Ora, em duas edições de textos de Camões que preparei e anotei há vários anos, sempre usei o trema, como inúmeros outros, para não transformar alguns dos mais belos versos da língua em versos frouxos. Não conheço maneira melhor de demonstrar a necessidade da se ler saüdade com quatro sílabas. Qual filólogo da borra vai me tirar tal direito? É o salazarismo em sua máxima expressão, ressuscitado no Brasil, onde um povo majoritariamente ignorante, servil e novidadeiro engole tal reforma instantaneamente, enquanto na Europa e em África nem um único acento e nem uma única consoante muda foram suprimidos por ninguém. Agora, a pergunta que não quer calar: se tal acordo não se efetivar em Portugal e África, o que acho mais do que provável, só nós assumiremos o ônus bilionário de tal inutilidade?
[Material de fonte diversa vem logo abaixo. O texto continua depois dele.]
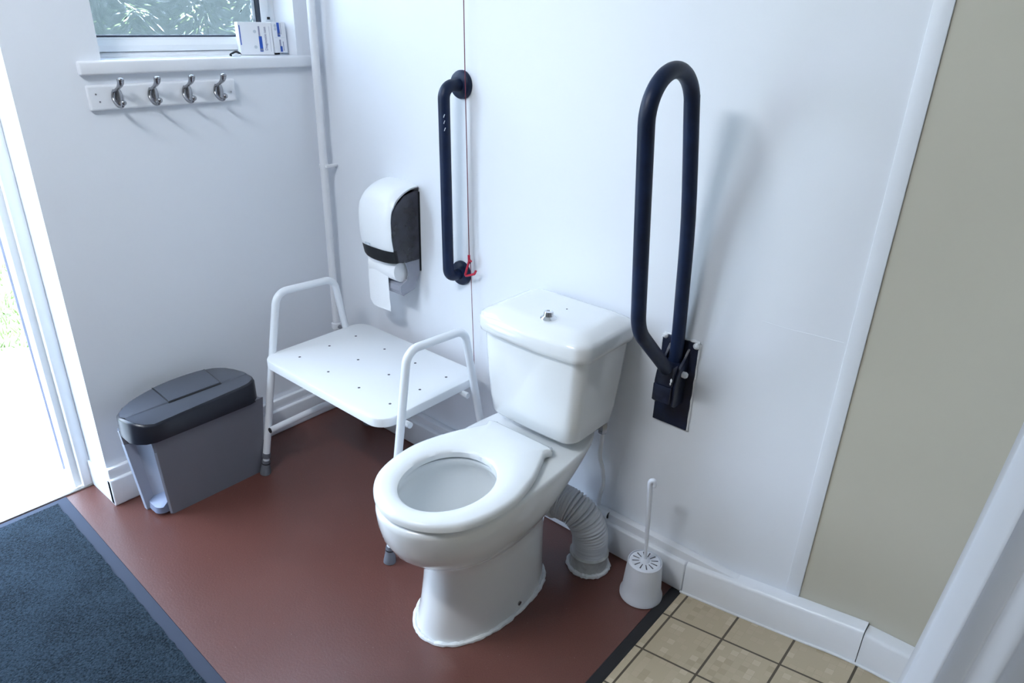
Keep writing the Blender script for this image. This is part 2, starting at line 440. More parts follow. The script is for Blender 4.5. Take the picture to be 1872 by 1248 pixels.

Alguém faz idéia do patrimônio editorial destruído por nada, caso o acordo não se consolide? O problema, na verdade, não está num livro comum. Quantas pessoas têm idéia do que é uma reforma ortográfica para uma edição crítica, e o quanto custa de sangue, suor e lágrimas, caso seja séria, uma edição crítica?

Na verdade, nada muda no Brasil, apenas a ortografia e a Constituição, as duas coisas em que menos vale a pena mexer. No caso da ortografia, perece que nos aproximamos da 13ª em pouco mais de um século. Não há velho que escreva corretamente neste país, por motivos óbvios, com a exceção daqueles que precisam escrever nas normas vigentes por obrigação profissional.

Mas abdico de todas essas considerações apenas pelo que chamei de ponto indefensável no título deste artigo, a questão do pára e para. Não sei o nome do infeliz que propôs tal miséria, mas tenho suspeitas. Se não suprimirem rapidamente – antes de maior estrago, e só no caso do Brasil, onde tudo se engole – esse equívoco, aí é realmente necessário ler mais o saudoso Thoreau e partir para a ação direta.